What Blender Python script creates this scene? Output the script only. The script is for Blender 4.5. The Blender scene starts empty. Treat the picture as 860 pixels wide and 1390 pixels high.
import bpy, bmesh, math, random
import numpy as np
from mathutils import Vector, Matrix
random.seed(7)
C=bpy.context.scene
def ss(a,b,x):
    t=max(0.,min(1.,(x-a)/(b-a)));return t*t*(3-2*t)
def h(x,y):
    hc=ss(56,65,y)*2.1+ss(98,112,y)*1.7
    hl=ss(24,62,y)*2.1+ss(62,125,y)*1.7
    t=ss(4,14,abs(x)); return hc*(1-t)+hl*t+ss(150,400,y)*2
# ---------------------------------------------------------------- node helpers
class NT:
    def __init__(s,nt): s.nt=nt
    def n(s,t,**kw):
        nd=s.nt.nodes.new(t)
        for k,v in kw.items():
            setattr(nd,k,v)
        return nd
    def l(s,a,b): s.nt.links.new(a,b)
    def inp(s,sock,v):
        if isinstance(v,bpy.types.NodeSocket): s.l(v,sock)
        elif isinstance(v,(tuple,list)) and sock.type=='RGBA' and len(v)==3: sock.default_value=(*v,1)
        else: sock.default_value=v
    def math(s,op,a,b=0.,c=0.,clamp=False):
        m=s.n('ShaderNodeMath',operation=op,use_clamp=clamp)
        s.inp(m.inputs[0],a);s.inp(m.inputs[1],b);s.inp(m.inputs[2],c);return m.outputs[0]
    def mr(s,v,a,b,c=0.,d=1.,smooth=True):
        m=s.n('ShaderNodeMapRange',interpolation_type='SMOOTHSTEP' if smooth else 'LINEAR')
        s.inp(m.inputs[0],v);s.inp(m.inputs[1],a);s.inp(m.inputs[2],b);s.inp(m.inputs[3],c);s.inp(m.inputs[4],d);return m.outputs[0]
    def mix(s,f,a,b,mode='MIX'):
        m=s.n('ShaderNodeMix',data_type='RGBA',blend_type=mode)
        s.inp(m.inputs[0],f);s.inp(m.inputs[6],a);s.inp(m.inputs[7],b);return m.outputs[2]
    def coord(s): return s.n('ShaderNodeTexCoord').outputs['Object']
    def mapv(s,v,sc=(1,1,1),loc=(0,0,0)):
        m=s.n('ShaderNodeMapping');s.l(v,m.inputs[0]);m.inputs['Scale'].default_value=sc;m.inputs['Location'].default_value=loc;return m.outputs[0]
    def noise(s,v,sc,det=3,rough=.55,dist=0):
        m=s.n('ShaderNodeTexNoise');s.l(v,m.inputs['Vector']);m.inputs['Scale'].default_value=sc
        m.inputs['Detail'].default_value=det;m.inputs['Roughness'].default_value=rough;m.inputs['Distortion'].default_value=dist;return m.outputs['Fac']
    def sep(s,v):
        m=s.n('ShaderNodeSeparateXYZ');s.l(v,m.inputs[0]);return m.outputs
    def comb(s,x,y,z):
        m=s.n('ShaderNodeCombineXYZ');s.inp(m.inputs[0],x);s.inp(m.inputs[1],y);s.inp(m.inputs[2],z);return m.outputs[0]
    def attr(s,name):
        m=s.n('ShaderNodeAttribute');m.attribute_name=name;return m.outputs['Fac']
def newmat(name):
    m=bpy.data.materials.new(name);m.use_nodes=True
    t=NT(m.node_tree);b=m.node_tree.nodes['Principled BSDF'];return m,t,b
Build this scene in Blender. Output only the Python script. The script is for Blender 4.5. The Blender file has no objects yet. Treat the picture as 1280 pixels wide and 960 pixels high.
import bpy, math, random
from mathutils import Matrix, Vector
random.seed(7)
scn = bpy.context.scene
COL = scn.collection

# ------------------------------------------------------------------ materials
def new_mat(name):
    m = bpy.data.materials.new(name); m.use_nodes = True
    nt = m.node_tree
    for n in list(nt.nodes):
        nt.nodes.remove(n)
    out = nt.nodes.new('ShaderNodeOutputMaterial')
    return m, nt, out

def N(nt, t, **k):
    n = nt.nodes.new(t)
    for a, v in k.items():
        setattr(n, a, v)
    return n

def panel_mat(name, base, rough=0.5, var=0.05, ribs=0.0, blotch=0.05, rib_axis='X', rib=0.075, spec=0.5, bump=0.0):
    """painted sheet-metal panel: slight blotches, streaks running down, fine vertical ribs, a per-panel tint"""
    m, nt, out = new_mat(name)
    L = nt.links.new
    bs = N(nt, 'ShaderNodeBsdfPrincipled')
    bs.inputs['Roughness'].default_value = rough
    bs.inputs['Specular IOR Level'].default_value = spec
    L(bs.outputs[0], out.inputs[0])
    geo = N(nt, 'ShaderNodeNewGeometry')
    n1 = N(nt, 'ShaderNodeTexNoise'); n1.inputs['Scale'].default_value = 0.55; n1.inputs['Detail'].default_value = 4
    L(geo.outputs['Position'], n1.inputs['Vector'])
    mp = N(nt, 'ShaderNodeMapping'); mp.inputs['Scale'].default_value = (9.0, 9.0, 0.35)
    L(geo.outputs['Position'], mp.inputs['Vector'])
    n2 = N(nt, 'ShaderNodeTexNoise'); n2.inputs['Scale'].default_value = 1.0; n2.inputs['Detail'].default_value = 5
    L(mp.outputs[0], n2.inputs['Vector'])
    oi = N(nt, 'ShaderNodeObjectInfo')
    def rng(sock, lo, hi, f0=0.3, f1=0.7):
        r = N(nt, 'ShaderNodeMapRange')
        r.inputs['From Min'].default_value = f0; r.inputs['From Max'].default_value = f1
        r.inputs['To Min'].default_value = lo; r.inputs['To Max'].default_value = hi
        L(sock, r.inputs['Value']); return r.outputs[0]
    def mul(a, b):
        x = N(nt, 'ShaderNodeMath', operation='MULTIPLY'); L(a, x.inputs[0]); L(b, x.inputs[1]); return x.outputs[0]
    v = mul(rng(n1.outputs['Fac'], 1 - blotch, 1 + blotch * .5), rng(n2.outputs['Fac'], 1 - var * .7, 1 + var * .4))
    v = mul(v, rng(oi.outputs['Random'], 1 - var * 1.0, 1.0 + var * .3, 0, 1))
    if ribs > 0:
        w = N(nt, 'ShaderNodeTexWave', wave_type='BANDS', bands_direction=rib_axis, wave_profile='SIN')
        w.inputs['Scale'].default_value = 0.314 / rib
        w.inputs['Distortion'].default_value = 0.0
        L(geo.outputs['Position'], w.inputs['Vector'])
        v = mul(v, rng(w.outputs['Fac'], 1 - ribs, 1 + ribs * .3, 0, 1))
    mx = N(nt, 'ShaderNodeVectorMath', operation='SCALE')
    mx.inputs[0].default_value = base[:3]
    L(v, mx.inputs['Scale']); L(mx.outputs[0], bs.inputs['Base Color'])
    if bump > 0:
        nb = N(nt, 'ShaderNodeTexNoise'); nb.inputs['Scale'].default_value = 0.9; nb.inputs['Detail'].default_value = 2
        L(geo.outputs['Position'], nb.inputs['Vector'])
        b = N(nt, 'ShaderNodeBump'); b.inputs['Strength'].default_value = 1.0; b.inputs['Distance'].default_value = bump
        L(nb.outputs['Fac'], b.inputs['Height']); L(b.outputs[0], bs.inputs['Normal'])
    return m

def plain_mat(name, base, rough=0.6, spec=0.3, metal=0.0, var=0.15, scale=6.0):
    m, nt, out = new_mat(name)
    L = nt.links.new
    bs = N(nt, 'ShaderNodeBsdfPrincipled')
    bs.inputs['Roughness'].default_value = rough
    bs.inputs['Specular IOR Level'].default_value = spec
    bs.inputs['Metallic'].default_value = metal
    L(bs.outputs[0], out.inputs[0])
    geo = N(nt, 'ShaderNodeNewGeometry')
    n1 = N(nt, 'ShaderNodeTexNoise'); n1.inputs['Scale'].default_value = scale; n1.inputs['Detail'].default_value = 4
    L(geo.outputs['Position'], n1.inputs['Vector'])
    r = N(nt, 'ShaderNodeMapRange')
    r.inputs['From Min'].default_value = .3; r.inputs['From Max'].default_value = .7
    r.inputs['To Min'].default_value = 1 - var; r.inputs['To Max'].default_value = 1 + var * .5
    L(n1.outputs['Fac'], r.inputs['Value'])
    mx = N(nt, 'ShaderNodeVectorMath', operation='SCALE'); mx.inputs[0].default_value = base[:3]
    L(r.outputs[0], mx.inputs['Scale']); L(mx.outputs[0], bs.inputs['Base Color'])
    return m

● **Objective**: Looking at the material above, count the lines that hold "Python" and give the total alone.

● **Exercise answer**: 2